On Monday 06 October 2008 19:07:30 Evren Yurtesen wrote:
> First of all, I am not an r1soft advocate, but they seem to be making a
> software which is popular and affordable and interested in giving
> FreeBSD support... r1soft is not the issue here, the problem is that
> there is no way to do near continuous backups on FreeBSD servers.
> Jeremy Chadwick wrote:
> > That said, I'd like to know exactly how "low-level" R1Soft's software
> > truly is.  dump(8), AFAIK, is "block-level" -- and that's a userland
> > program.  Does R1Soft's software *truly* require kernel-land?  I have
> > more to say on that issue (not against R1Soft, but speaking with regards
> > to the current state of FreeBSD's developer count) if it truly does.
> I think you might not have understood the concept of near continuous
> backups. The R1Soft backup monitors the filesystem operations

So does ggate. But read on.

> So it has to know what is written and when to be able 
> to back it up. The dump command simply reads/writes the blocks. It cant
> only read changed blocks. It has to read the whole thing (inefficient).

But Jeremy's point being, dump(8) does not need /dev/special_device to 
read/write at block level.

> >> Continuous backups as well as bare-metal-restore seem to be a key
> >> feature for many hosters.
> >
> > Regarding continuous backups: the GEOM gate class could be used for
> > this.  Meaning, I think it could be used as an alternate to R1Soft's
> > software.
> The GEOM gate allows mirroring to a remote machine, am I not right? That
> would be more or less same as same as using RAID. The continuous backup
> (or near continuous) means that you can restore the filesystem to a
> point like 15 minutes ago, or 1 hour ago. Besides, I hear geom might
> have network delay problems and it is much more complicated setup to
> build two machines in mirror configuration just for backup purposes as
> well as you cant restore to a point in the past.

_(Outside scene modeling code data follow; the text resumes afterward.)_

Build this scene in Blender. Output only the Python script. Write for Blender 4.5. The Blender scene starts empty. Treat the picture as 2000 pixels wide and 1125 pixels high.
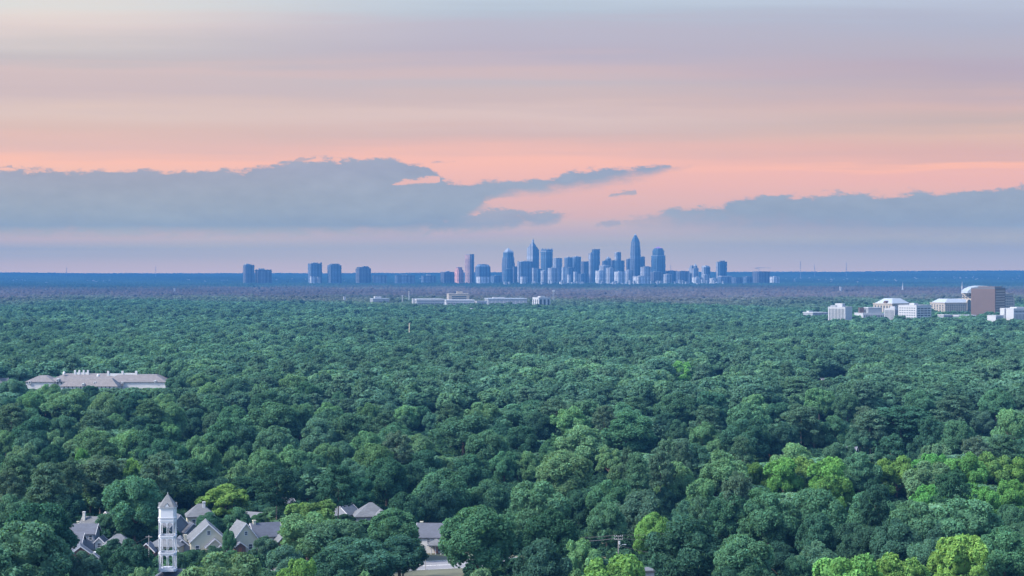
import bpy, math, random
import numpy as np
from mathutils import Vector, Matrix

SC = bpy.context.scene
COL = SC.collection
R = math.radians
F = 70.0 / 36.0 * 2000.0          # focal length in photo pixels (2000 wide)
CAMZ = 85.0                       # drone height above the ground (m)
HY = 530.0                        # photo row of the eye-level line
rng = np.random.default_rng(7)
random.seed(7)

def X_at(px, Y): return (px - 1000.0) / F * Y
def Z_at(py, Y): return CAMZ - (py - HY) / F * Y
def PX(X, Y): return 1000.0 + X / Y * F
def PY(z, Y): return HY + (CAMZ - z) / Y * F

def tag(o, label=None, cat=None, group=None, kind=None):
    if label: o['label'] = label
    if cat: o['category'] = cat
    if group: o['group'] = group
    if kind: o['kind'] = kind
    return o

def empty(name, loc, rz=0.0, label=None, cat=None, group=None):
    o = bpy.data.objects.new(name, None); COL.objects.link(o)
    o.location = loc; o.rotation_euler = (0, 0, rz); o.empty_display_size = 0.5
    return tag(o, label, cat, group)

# ------------------------------------------------------------------ node helpers
def new_mat(name):
    m = bpy.data.materials.new(name); m.use_nodes = True
    nt = m.node_tree; nt.nodes.clear()
    out = nt.nodes.new('ShaderNodeOutputMaterial')
    return m, nt, out

class NT:
    """tiny shorthand for building shader maths"""
    def __init__(s, nt): s.nt = nt
    def node(s, t, **kw):
        n = s.nt.nodes.new(t)
        for k, v in kw.items(): setattr(n, k, v)
        return n
    def put(s, sock, v):
        if isinstance(v, bpy.types.NodeSocket): s.nt.links.new(v, sock)
        elif v is not None: sock.default_value = v
    def m(s, op, a, b=None, c=None, clamp=False):
        n = s.node('ShaderNodeMath', operation=op, use_clamp=clamp)
        for i, v in enumerate((a, b, c)):
            if v is not None: s.put(n.inputs[i], v)
        return n.outputs[0]
    def rng(s, v, a, b, c=0.0, d=1.0, smooth=True):
        n = s.node('ShaderNodeMapRange', interpolation_type='SMOOTHSTEP' if smooth else 'LINEAR')
        for i, x in enumerate((v, a, b, c, d)): s.put(n.inputs[i], x)
        return n.outputs[0]
    def mix(s, f, a, b, mode='MIX'):
        n = s.node('ShaderNodeMix', data_type='RGBA', blend_type=mode)
        s.put(n.inputs[0], f); s.put(n.inputs[6], a); s.put(n.inputs[7], b)
        return n.outputs[2]
    def xyz(s, x, y, z):
        n = s.node('ShaderNodeCombineXYZ')
        for i, v in enumerate((x, y, z)): s.put(n.inputs[i], v)
        return n.outputs[0]
    def noise(s, vec, scale=1.0, detail=3.0, rough=0.5, dist=0.0):
        n = s.node('ShaderNodeTexNoise')
        if vec is not None: s.put(n.inputs['Vector'], vec)
        s.put(n.inputs['Scale'], scale); s.put(n.inputs['Detail'], detail)
        s.put(n.inputs['Roughness'], rough); s.put(n.inputs['Distortion'], dist)
        return n.outputs[0]

def rgba(c): return (c[0], c[1], c[2], 1.0)
def lin(r, g, b):
    f = lambda v: (v / 255 / 12.92) if v / 255 <= 0.04045 else ((v / 255 + 0.055) / 1.055) ** 2.4
    return (f(r), f(g), f(b))

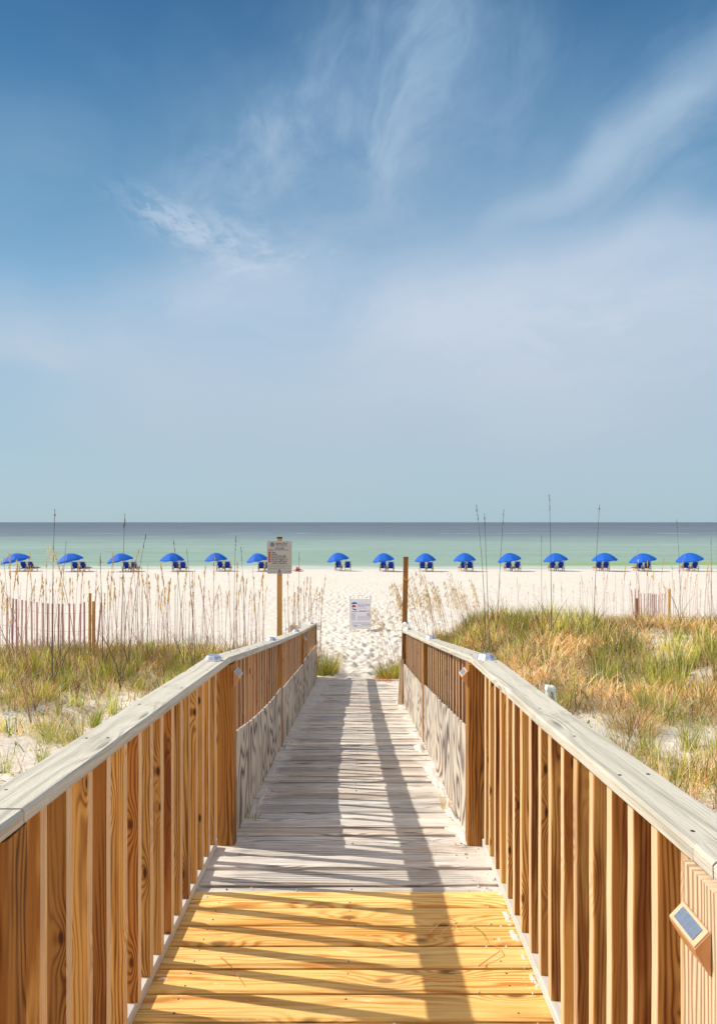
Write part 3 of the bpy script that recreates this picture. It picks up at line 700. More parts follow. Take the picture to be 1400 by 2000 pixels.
# sandwich board on the path
AY = 21.7; AX = (703.3-712)/F*AY; azz = float(gz(AX, AY))+.01
ab = empty('sandwich_board', (AX, AY, azz), 'white sandwich board price sign with blue parasol logo on the sand path', 'sign')
AW, AH = .70, 1.02
tilt = Matrix.Rotation(R(-7), 4, 'X')
def aframe(parent, back=False):
    T = Matrix.Translation((0, .14 if not back else -.14+.28, 0))
mb = MB()
hh = AH
def tl(x, z, y=0.0):   # front leaf leaning back from the feet
    return Vector((x, -.16+z*.14+y, z))
for sx_ in (-1, 1):
    mb.beam(tl(sx_*(AW/2-.03), 0), tl(sx_*(AW/2-.035), hh+.09), .055, .03, .005, side=(1, 0, 0)); mb.beam(Vector((sx_*(AW/2-.03), .18, 0)), Vector((sx_*(AW/2-.035), .0, hh+.06)), .055, .03, .005, side=(1, 0, 0))
mb.beam(tl(-AW/2+.06, .10), tl(AW/2-.06, .10), .06, .03, .004, up=(0, 0, 1)); mb.beam(tl(-AW/2+.06, hh-.02), tl(AW/2-.06, hh-.02), .06, .03, .004)
mb.build('frame', M_white, ab)
hb = MB(); hb.tube([tl(-.06, hh), tl(-.06, hh+.10), tl(.05, hh+.10), tl(.05, hh)], .008, 6); hb.build('handle', plain('grey_plastic', (.45, .45, .45), .5), ab)
pn = MB()
for (x0, x1, z0, z1, y0, y1) in ((-AW/2+.05, AW/2-.05, .07, hh-.03, -.02, -.005),):
    vs = [tl(a, c, b_) for b_ in (y0, y1) for a, c in ((x0, z0), (x1, z0), (x1, z1), (x0, z1))]; pn.add(vs, [(0, 1, 2, 3), (7, 6, 5, 4), (0, 4, 5, 1), (1, 5, 6, 2), (2, 6, 7, 3), (3, 7, 4, 0)])
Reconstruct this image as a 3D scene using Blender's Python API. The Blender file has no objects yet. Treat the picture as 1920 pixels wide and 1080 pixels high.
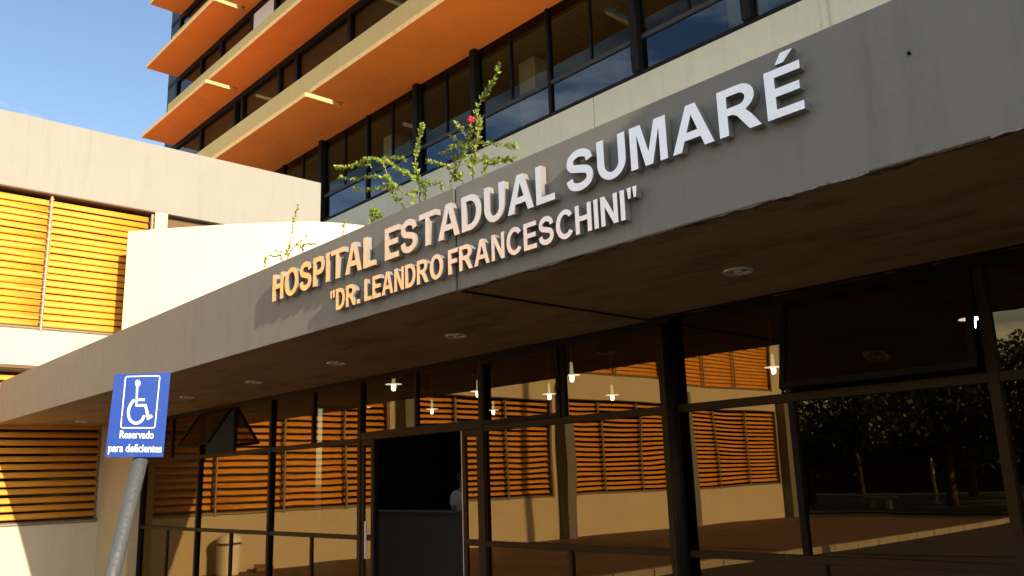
import bpy, bmesh, math, random
from mathutils import Vector, Matrix
random.seed(7)
S = bpy.context.scene
COL = S.collection

# ------------------------------------------------------------------ camera
YAW, PITCH, ROLL, FPX = 0.824998412, 0.220443088, -0.0334774317, 1599.35
CAM = Vector((0, 0, 1.65))
cy, sy, cp, sp = math.cos(YAW), math.sin(YAW), math.cos(PITCH), math.sin(PITCH)
FW = Vector((-sy * cp, cy * cp, sp))
_rt = Vector((cy, sy, 0))
_up = _rt.cross(FW)
RT = _rt * math.cos(ROLL) + _up * math.sin(ROLL)
UP = -_rt * math.sin(ROLL) + _up * math.cos(ROLL)
cam_d = bpy.data.cameras.new('camera')
cam = bpy.data.objects.new('camera', cam_d)
COL.objects.link(cam)
M3 = Matrix((RT, UP, -FW)).transposed()
cam.matrix_world = Matrix.Translation(CAM) @ M3.to_4x4()
cam_d.sensor_fit = 'HORIZONTAL'
cam_d.sensor_width = 36.0
cam_d.lens = 36.0 * FPX / 1920.0
cam_d.clip_start = 0.05
cam_d.clip_end = 3000
S.camera = cam

# ------------------------------------------------------------------ light
SUN_DIR = Vector((1.0, -0.125, 0.39)).normalized()
SUN_EL = math.asin(SUN_DIR.z)
SUN_AZ = math.atan2(SUN_DIR.x, SUN_DIR.y)
world = bpy.data.worlds.new('World')
S.world = world
world.use_nodes = True
wn = world.node_tree.nodes
wl = world.node_tree.links
for n in list(wn):
    wn.remove(n)
sky = wn.new('ShaderNodeTexSky')
sky.sky_type = 'NISHITA'
sky.sun_disc = False
sky.sun_elevation = SUN_EL
sky.sun_rotation = SUN_AZ
sky.air_density = 1.0
sky.dust_density = 0.9
sky.ozone_density = 1.6
wtc = wn.new('ShaderNodeTexCoord')
wmap = wn.new('ShaderNodeMapping')
wmap.inputs['Scale'].default_value = (1.2, 1.2, 5.0)
wno = wn.new('ShaderNodeTexNoise')
wno.inputs['Scale'].default_value = 2.6
wno.inputs['Detail'].default_value = 7
wno.inputs['Roughness'].default_value = 0.62
wra = wn.new('ShaderNodeValToRGB')
wra.color_ramp.elements[0].position = 0.64
wra.color_ramp.elements[0].color = (0, 0, 0, 1)
wra.color_ramp.elements[1].position = 0.86
wra.color_ramp.elements[1].color = (0.8, 0.8, 0.8, 1)
wmx = wn.new('ShaderNodeMix')
wmx.data_type = 'RGBA'
wmx.inputs[7].default_value = (9.4, 9.0, 8.5, 1)
bg = wn.new('ShaderNodeBackground')
bg.inputs['Strength'].default_value = 0.13
wo = wn.new('ShaderNodeOutputWorld')
wl.new(wtc.outputs['Generated'], wmap.inputs['Vector'])
wl.new(wmap.outputs['Vector'], wno.inputs['Vector'])
# more cloud in the part of the sky behind the camera
wsep = wn.new('ShaderNodeSeparateXYZ')
wmr = wn.new('ShaderNodeMapRange')
wmr.inputs['From Min'].default_value = 0.0
wmr.inputs['From Max'].default_value = -0.55
wmr.inputs['To Min'].default_value = 0.0
wmr.inputs['To Max'].default_value = 0.20
wadd = wn.new('ShaderNodeMath')
wl.new(wtc.outputs['Generated'], wsep.inputs[0])
wl.new(wsep.outputs['Y'], wmr.inputs['Value'])
wl.new(wno.outputs['Fac'], wadd.inputs[0])
wl.new(wmr.outputs['Result'], wadd.inputs[1])
wl.new(wadd.outputs[0], wra.inputs['Fac'])
wl.new(wra.outputs['Color'], wmx.inputs[0])
wl.new(sky.outputs['Color'], wmx.inputs[6])
wl.new(wmx.outputs[2], bg.inputs['Color'])
wl.new(bg.outputs['Background'], wo.inputs['Surface'])

sun_d = bpy.data.lights.new('sun', 'SUN')
sun_d.energy = 5.0
sun_d.angle = math.radians(0.5)
sun_d.color = (1.0, 0.85, 0.62)
sun = bpy.data.objects.new('sun', sun_d)
COL.objects.link(sun)
sun.rotation_euler = SUN_DIR.to_track_quat('Z', 'Y').to_euler()
sun.location = SUN_DIR * 60

S.view_settings.view_transform = 'Standard'
S.view_settings.look = 'None'
S.view_settings.exposure = 0.70
S.view_settings.gamma = 1
S.cycles.use_denoising = True
S.cycles.max_bounces = 10
S.cycles.diffuse_bounces = 5
S.cycles.glossy_bounces = 5
S.cycles.transparent_max_bounces = 24
S.cycles.sample_clamp_indirect = 6.0

# ------------------------------------------------------------------ key levels
GY = 5.46      # glazed entrance wall
FY = 3.404     # canopy fascia
SZ = 2.856     # canopy soffit
FT = 3.565     # fascia top
WX = -17.085   # face of the side wing
TY = 9.75      # tower first floor glass
UY = 9.20      # tower upper floor glass


def at(x, y, Y):
    "point on the upright plane Y seen at photo pixel x, y"
    d = RT * ((x - 960) / FPX) - UP * ((y - 540) / FPX) + FW
    return CAM + d * (Y / d.y)


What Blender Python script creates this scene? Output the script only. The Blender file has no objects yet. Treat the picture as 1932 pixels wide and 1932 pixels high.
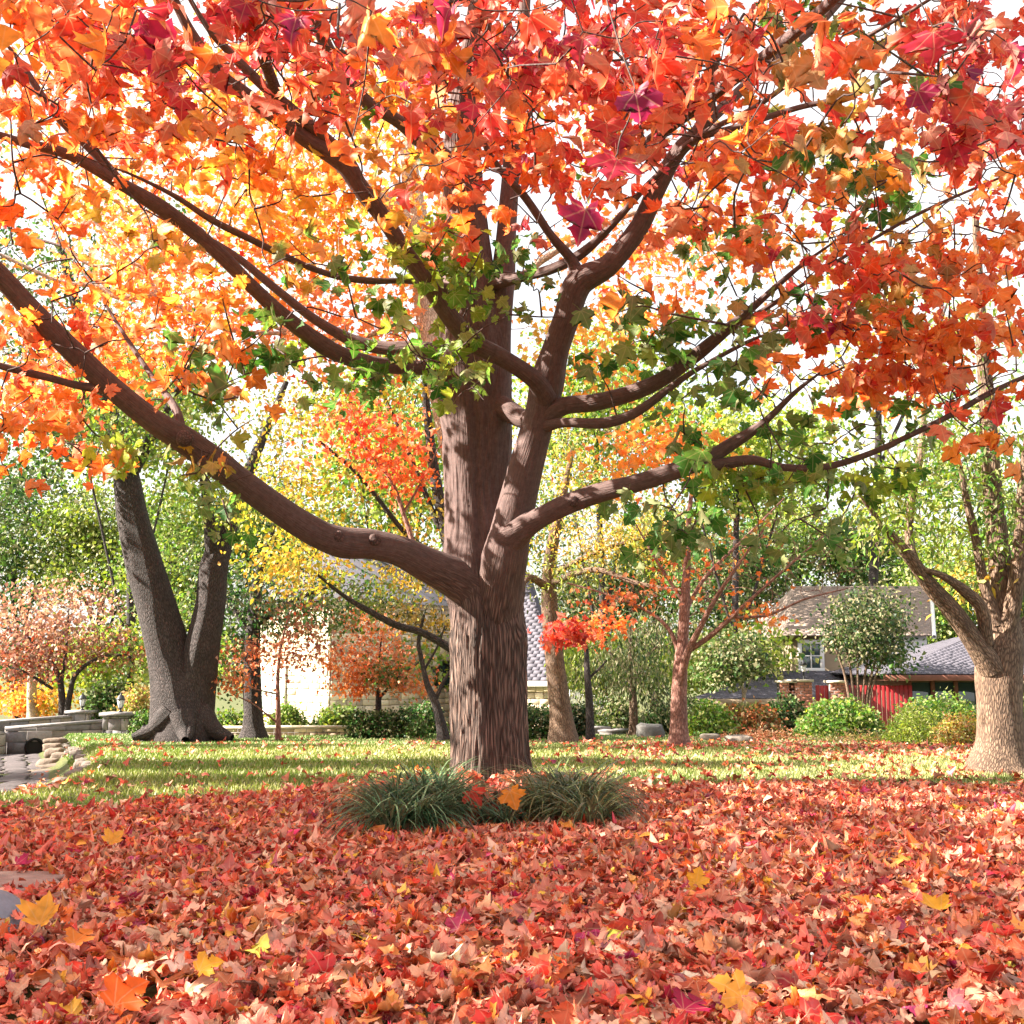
import bpy, math, numpy as np, random
# ------------------------------------------------------------------ camera, world, sun, exposure
S = bpy.context.scene
COL = S.collection
F = 2072.0; HZ = 1262.0; CH = 1.05                      # focal length in 1932-px units, horizon row, camera height
PITCH = math.atan((HZ-966)/F)
cam = bpy.data.cameras.new('camera'); camo = bpy.data.objects.new('camera', cam); COL.objects.link(camo)
camo.location = (0, 0, CH); camo.rotation_euler = (math.pi/2+PITCH, 0, 0)
cam.sensor_width = 36; cam.lens = 36*F/1932; cam.clip_end = 1000; cam.clip_start = .05
S.camera = camo
SUN_EL = math.radians(34); SUN_AZ = math.radians(-94)   # azimuth from +Y, clockwise seen from above
sdir = np.array([math.sin(SUN_AZ)*math.cos(SUN_EL), math.cos(SUN_AZ)*math.cos(SUN_EL), math.sin(SUN_EL)])
W = bpy.data.worlds.new('World'); S.world = W; W.use_nodes = True
nt = W.node_tree; sky = nt.nodes.new('ShaderNodeTexSky'); sky.sky_type = 'NISHITA'; sky.sun_disc = False
sky.sun_elevation = SUN_EL; sky.sun_rotation = SUN_AZ; sky.air_density = 1.0; sky.dust_density = 5.0; sky.ozone_density = .4
bg = nt.nodes['Background']; bg.inputs[1].default_value = .10
tcw = nt.nodes.new('ShaderNodeTexCoord'); cn_ = nt.nodes.new('ShaderNodeTexNoise'); cn_.inputs['Scale'].default_value = 2.2; cn_.inputs['Detail'].default_value = 5
nt.links.new(tcw.outputs['Generated'], cn_.inputs['Vector']); cr_ = nt.nodes.new('ShaderNodeMapRange'); nt.links.new(cn_.outputs[0], cr_.inputs[0])
for k_, v_ in zip((1, 2, 3, 4), (.35, .62, .45, .95)): cr_.inputs[k_].default_value = v_
mx_ = nt.nodes.new('ShaderNodeMix'); mx_.data_type = 'RGBA'; nt.links.new(cr_.outputs[0], mx_.inputs[0]); nt.links.new(sky.outputs[0], mx_.inputs[6]); mx_.inputs[7].default_value = (3.0, 2.9, 2.75, 1)
nt.links.new(mx_.outputs[2], bg.inputs[0])
sl = bpy.data.lights.new('sun', 'SUN'); sl.energy = 5.0; sl.angle = math.radians(.5); sl.color = (1, .9, .76)
so = bpy.data.objects.new('sun', sl); COL.objects.link(so)
from mathutils import Vector
so.rotation_euler = Vector(-sdir).to_track_quat('-Z', 'Y').to_euler(); so.location = (-20, 0, 20)
S.view_settings.view_transform = 'Standard'; S.view_settings.look = 'None'; S.view_settings.exposure = 2.42
S.view_settings.gamma = 1
S.render.engine = 'CYCLES'
S.cycles.max_bounces = 8; S.cycles.transmission_bounces = 6; S.cycles.diffuse_bounces = 4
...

I think once you and R1soft step out of the "I need a block level device" 
paradigm, you will see that modifying ggate with a "copy and fall through" 
mode, as well as a mechanism to block writes to the local provider, when the 
remote provider wants to write is the best solution all around and your best 
bet to get support for it.
Right now, ggate does "intercept and redirect", but the concept of copy and 
fall through is not that far away. Bringing the R1soft devs in contact with 
the FreeBSD geom list and having them browse the sys/geom/ggate sources to 
see how trivial it is to hook into filesystem operations would be the course 
of action I'd recommend.


Problem with today's modular software: they start with the modules
    and never get to the software part.